Finding Submodularity Hidden in Symmetric Difference (1712.08721v3)

Abstract: A set function $f$ on a finite set $V$ is submodular if $f(X) + f(Y) \geq f(X \cup Y) + f(X \cap Y)$ for any pair $X, Y \subseteq V$. The symmetric difference transformation (SD-transformation) of $f$ by a canonical set $S \subseteq V$ is a set function $g$ given by $g(X) = f(X \vartriangle S)$ for $X \subseteq V$,where $X \vartriangle S = (X \setminus S) \cup (S \setminus X)$ denotes the symmetric difference between $X$ and $S$. Submodularity and SD-transformations are regarded as the counterparts of convexity and affine transformations in a discrete space, respectively. However, submodularity is not preserved under SD-transformations, in contrast to the fact that convexity is invariant under affine transformations. This paper presents a characterization of SD-stransformations preserving submodularity. Then, we are concerned with the problem of discovering a canonical set $S$, given the SD-transformation $g$ of a submodular function $f$ by $S$, provided that $g(X)$ is given by a function value oracle.

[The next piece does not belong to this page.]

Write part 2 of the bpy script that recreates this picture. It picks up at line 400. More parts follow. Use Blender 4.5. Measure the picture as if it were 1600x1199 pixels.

A submodular function $f$ on $V$ is said to be strict if $f(X) + f(Y) > f(X \cup Y) + f(X \cap Y)$ holds whenever both $X \setminus Y$ and $Y \setminus X$ are nonempty. We show that the problem is solved by using ${\rm O}(|V|)$ oracle calls when $f$ is strictly submodular, although it requires exponentially many oracle calls in general.